The problem inlays when we are unable to separate our real lives with the story lives we read in books, see on T.V., watch in movies. I think the false narrative we get from these stories is that our lives must either be in a constant state of dysfunction and chaos OR boring and mundane, and we carry those expectations into our everyday lives; we must either have this childhood wound that, at age 48, we are still nursing OR if we lived a happy childhood, that is also tragic because we have no childhood wound to attribute our spousal disagreements on; we must be experiencing this internal, moral conflict with ourselves regarding our boss, OR we must be unsatisfied with the monotony of our job; we must have some kind of physical ailment that causes us insecurities in the world that we must overcome, OR we are quite average looking, and that is unacceptable as well. Because, in the stories we read, there is no such thing as having a life with no urgent problems and that also still being an exciting and acceptable existence.
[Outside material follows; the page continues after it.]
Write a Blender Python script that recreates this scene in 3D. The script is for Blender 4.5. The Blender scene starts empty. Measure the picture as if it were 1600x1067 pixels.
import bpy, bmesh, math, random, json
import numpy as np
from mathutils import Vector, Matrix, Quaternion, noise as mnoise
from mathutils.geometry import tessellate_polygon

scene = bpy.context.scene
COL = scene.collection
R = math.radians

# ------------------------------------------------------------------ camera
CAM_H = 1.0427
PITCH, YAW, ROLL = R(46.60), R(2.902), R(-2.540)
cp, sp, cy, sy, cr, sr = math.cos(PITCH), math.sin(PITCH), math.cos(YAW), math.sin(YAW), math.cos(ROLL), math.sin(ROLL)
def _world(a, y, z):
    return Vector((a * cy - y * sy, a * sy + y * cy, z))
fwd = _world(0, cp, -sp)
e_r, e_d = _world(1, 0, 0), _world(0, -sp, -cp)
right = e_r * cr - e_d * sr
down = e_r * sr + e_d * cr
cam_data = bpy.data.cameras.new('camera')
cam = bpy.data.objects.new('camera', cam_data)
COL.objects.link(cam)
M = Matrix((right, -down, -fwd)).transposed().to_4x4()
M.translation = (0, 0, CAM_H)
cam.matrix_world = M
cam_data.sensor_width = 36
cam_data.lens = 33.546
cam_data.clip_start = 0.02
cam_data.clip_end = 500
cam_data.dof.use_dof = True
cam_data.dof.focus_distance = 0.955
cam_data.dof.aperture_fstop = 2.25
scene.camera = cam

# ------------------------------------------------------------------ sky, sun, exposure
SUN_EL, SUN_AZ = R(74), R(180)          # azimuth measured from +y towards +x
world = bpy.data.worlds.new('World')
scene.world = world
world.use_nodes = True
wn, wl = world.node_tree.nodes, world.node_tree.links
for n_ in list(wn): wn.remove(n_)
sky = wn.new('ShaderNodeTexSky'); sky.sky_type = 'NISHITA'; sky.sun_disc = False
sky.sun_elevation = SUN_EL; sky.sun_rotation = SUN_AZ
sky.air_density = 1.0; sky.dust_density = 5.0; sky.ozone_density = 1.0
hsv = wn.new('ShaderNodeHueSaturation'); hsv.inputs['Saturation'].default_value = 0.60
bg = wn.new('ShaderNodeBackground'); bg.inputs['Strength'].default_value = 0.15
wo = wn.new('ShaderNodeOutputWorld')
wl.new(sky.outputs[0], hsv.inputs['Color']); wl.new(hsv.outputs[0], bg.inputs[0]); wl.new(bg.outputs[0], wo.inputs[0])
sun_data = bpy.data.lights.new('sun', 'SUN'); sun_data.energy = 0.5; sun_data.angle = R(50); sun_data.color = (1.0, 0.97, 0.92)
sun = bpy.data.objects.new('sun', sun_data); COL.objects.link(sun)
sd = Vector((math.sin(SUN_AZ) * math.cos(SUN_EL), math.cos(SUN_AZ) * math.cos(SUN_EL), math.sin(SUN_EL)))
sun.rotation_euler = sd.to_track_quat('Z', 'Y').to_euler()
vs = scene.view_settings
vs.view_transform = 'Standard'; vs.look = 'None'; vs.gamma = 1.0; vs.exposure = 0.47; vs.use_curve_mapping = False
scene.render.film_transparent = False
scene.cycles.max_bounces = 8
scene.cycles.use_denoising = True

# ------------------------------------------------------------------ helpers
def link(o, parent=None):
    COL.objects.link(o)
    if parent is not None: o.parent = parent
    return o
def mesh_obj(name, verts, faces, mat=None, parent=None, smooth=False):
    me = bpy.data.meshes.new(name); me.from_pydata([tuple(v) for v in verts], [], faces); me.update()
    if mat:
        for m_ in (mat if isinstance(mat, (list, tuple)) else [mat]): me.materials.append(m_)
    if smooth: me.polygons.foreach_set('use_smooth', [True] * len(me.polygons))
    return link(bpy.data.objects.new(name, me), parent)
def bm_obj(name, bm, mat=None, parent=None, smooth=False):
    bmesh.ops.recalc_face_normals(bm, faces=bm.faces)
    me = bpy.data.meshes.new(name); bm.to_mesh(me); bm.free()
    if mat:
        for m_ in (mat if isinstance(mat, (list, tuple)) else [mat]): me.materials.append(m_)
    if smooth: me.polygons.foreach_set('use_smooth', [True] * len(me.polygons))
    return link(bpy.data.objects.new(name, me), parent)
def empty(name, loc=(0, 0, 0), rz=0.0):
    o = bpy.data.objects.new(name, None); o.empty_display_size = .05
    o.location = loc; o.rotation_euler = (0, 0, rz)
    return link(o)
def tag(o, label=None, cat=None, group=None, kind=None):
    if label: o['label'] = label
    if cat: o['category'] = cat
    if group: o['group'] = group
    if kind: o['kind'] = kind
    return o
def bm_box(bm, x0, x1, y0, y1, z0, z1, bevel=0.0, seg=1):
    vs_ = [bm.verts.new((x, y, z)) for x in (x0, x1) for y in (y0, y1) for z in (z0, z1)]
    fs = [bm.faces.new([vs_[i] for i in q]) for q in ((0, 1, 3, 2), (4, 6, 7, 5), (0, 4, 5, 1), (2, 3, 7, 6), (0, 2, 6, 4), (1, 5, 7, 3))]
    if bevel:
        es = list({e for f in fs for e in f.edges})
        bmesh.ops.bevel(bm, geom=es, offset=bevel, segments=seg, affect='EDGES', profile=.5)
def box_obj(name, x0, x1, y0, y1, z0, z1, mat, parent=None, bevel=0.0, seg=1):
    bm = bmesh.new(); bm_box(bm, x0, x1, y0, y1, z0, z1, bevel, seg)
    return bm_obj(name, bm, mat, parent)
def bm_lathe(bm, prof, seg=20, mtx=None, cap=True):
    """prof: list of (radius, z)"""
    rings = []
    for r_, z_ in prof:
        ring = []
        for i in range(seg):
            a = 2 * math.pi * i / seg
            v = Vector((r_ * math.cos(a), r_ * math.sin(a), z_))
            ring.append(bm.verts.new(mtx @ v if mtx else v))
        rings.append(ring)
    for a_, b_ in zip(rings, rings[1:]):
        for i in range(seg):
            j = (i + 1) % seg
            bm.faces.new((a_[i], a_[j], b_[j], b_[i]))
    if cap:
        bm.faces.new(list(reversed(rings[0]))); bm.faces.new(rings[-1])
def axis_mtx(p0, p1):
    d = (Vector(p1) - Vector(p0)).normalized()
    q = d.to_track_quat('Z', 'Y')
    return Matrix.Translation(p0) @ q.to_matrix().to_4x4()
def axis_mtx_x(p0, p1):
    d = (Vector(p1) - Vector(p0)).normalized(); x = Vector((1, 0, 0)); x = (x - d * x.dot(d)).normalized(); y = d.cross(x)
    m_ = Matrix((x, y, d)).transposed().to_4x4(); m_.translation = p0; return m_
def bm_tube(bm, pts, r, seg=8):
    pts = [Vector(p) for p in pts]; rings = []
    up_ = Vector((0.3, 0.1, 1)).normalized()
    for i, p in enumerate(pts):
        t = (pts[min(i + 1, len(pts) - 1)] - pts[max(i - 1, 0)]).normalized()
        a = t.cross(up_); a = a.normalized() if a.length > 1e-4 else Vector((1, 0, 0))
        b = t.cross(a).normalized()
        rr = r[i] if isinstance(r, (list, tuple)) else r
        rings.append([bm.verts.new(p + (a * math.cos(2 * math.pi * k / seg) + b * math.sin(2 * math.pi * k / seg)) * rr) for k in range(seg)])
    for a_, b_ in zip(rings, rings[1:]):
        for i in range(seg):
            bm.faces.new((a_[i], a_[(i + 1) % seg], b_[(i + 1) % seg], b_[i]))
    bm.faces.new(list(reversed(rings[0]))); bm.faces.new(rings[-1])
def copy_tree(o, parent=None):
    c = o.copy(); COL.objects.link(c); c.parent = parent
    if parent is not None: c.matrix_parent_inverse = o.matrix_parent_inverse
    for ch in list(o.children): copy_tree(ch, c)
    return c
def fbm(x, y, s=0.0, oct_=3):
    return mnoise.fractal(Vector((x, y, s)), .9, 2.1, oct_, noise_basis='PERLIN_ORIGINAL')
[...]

But, there is something about living a peaceful existence–one that is neither too chaotic and also not boring. We see this so often when building love stories. Because we grew up, thinking ‘Gone with the Wind’ is the ‘greatest love story of all time’, and we watched Noah and Allie pledge their devotion to each other in ‘The Notebook’, and we watch Cory and Topanga’s relationship struggles throughout the seven seasons of “Boy Meets World”, we envision that our own happily ever afters should carry the same amount of turmoil and tension–that we forget these are fiction stories, written by people who have control over everything–the obstacles, other characters reactions, the kiss we’ve all been waiting for at the end. So, when we forecast our own love stories, we carry the same expectations. We think that a ‘good relationship’ is one when we are constantly chasing the other one and questioning whether we like them or not. We expect that we will know we are in love when we watch them go off and marry someone else and start building a house, because we know they will eventually come back. And, when our relationships are boring, mundane, conflict-free, based on the “true love stories” we compare ourselves to, we think there must be something wrong. We forget that we live in reality, where we are dealing with humans, who exhibit human traits, where our endings are not always neat and tidy, where it is actually healthier to exist in this in between that books and movies and stories don’t ever portray.

It’s funny too–while all of these books and stories about human suffering and mundaneness find themselves on the fiction best selling list, it is the books about living a conflict-free acceptable life that populate the self help section; ‘The Subtle Art of Not Giving a F*CK” (a book about learning to live and accept the present and to not desire more), Brene Brown (who writes about finding ways to live in your shame, discomfort, awkwardness in order to exist freely from those negative emotions), and then lots of marriage and relationship books (which, ironically, focus on how to resolve conflict in your marriage and relationships so that you aren’t always fighting like a Taylor Swift song).

So, perhaps these are more of the stories we should be reading?